Годы работы папы редактором газет перед войной
В Горьком у папы и мамы установились дружеские связи со многими замечательными людьми, жившими в городе. Кроме того, приезжавшие писатели и журналисты, артисты и ученые давали интервью журналистам из «Горьковской коммуны». Как один из редакторов газеты папа нередко приглашал их к нам домой, и я видел в его архиве письма Бориса Пильняка, Мате Залки и других писателей.
Мама после выхода замуж так и не вернулась к какой-либо работе, а была, как тогда говорили, домохозяйкой. Мне кажется, тем не менее, что она играла важную роль не только дома, следя за порядком, воспитывая детей и готовя пищу. Она была первым критиком папиных творений, помогала готовить статьи для печати и редактировать их. Папа всегда советовался с ней.

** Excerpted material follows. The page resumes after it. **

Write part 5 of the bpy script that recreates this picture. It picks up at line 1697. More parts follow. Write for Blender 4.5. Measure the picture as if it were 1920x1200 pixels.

В те годы в СССР покупка выходящих в свет книг (особенно книг значимых и раритетных) была занятием трудным. Но все годы, пока папа работал редактором газет, он получал так называемый «литер» на приобретение книг, а мама много читала и стала формировать нашу семейную библиотеку. Кроме того, папа с мамой выписывали многие журналы, и мама была хорошо осведомлена о литературных и пропагандистских новинках.
Однако благополучное существование длилось недолго. За год до моего рождения (в августе 1935 г.) папа был обвинен в страшном идеологическом проступке, почти преступлении. Как уполномоченный крайлита он был обязан давать разрешение на выпуск каждого номера «Горьковской Коммуны» и подписал, как водилось, ночью очередной номер газеты в печать, а утром весь тираж был арестован чинами из НКВД. Оказалось, что на последней странице газеты, внизу, было помещено объявление о найме на работу издательством «Горьковской Коммуны» машинисток. Объявление было на первый взгляд вполне невинным: «Требуются машинистки. Работа ночная, сдельная, оплата по соглашению. Обращаться в Издательство „Горьковская Коммуна“ по телефону…».
Папа в 1936 г. в годы работы в газете «Горьковская коммуна»
Папа говорил, что он внимательно вычитал весь номер, так как уже существовала практика сурово карать за любые промахи в печатной продукции. Но каким-то непостижимым образом в вышедшем утром тираже объявление было слегка изменено: в первом слове «требуются» были опущены две первых буквы.